Meine gedanklichen Szenarien sind folgende:
1) Die Notenvoraussetzungen werden auf ein Ausreichend runtergeschraubt
2) Die Bezahlung wird angehoben und das deutlich
3) Legal-Tech kommt vermehrt zum Einsatz, um gerade kleinere Verfahren von geringerer Bedeutsamkeit effizient abzufertigen
4) Die Beamten-/Richterprivilegien werden ausgebaut (zurzeit ja eher runtergeschraubt)
Mich würden mal eure Zukunftsprognosen interessieren. Eins ist klar: Die Justiz stellt trotz Bewusstsein über das Problem auch heute nicht genügend Leute ein (bzw. findet sie nicht), um die Pensionen später aufzufangen. Ich vermute, dass so manches Bundesland oder vielleicht ganz Deutschland dumm aus der Wäsche schaut, wenn plötzlich aufgrund der ungesunden Altersstruktur das jetzt schon überlastete Justizsystem nicht mehr ordnungsgemäß funktioniert.
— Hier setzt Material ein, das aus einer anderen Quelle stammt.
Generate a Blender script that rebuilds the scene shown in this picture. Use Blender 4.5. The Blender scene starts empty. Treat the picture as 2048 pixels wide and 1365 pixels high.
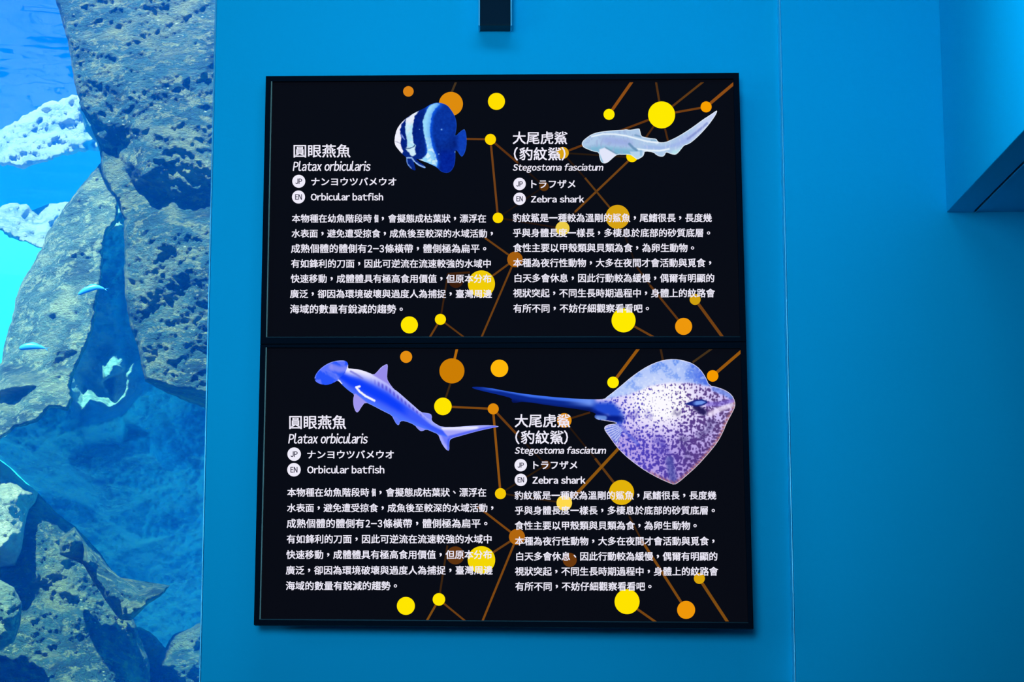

Zunächst einmal sollte man abwarten, ob nicht möglicherweise wieder mehr Juristen auf den Markt gelangen. 2016 und 2017 gab es bei den Absolventen des ersten Examens einen Anstieg gegenüber den Vorjahren. Während zwischen 2008 und 2015 um die 8.000 Leute das erste Examen ablegten, waren es 2017 wieder fast 10.000. Vielleicht liegt es "nur" an den doppelten Abiturjahrgängen in diversen Bundesländern Anfang der 10er-Jahre und die Kurve sinkt wieder, vielleicht bliebt die Zahl aber auch (zumindest in den nächsten paar Jahren) beständig.
https://www.lto.de/jura/studium-zahlen/z...1959-2017/
zu 1)
Dass die Anforderungen auf ausreichend gesenkt werden, halte ich für abwegig, denn ausreichende Examina sind und bleiben unterdurchschnittliche Examina, erst recht dann, wenn Durchfaller hinausgerechnet werden (ohne diese Diskussion bezüglich des Herausrechnens nun wieder anstoßen zu wollen). Leute mit befriedigend im zweiten Examen gibt es genug. Vielleicht wird man z.B. in NRW die Schwelle von 7,76 um bis zu 0,5 senken, aber viel tiefer wird es IMO nicht gehen.
zu 2)
Die R1-Besoldung oriertiert sich in etwa an der Besoldung für den höheren Dienst. Die unteren Stufen in R1 entsprechen in etwa A13, die mittleren Stufen in R1 in etwa A14, die höchsten Stufen in R1 in etwa A15. Würden nun die Justizgehälter stark erhöht, gäbe es mit Sicherheit einen Aufschrei von sämtlichen Mitarbeitern des höheren Dienstes. Vor allem hätten Behörden es dann wohl noch einen Tick schwerer, geeignete Juristen zu finden, wenn die Justiz bei den gleichen Berufsprivilegien noch finanziell deutlich attraktiver wäre.
Wenn überhaupt an der Besoldung "geschraubt" wird, dann eher in dem Sinne, dass z.B. die Anzahl der Stufen in R1 reduziert und/oder der Aufstieg in R2, R3 usw. einfacher wird, sodass schnellere und größere Gehaltssprünge möglich sind. Denkbar wäre vielleicht noch, dass ein größerer Anteil der Krankenversicherung übernommen wird, sodass von dem Justizgehalt nicht mehr ~250-300 € für die PKV abgehen, sondern nur noch 100-150 €.
GK-Gehälter wird es allerdings in der Justiz niemals geben, davon bin ich überzeugt.
zu 3)
Es wird mehr IT zum Einsatz kommen, das stimmt.
zu 4)
Beamte und Richter haben aktuell schon relativ viele Privilegien. Außerdem stellt sich das gleiche Problem wie oben bei den Gehältern: Gibt man Richtern noch mehr Privilegien, werden andere Beamte das sicherlich nicht kommentarlos hinnehmen.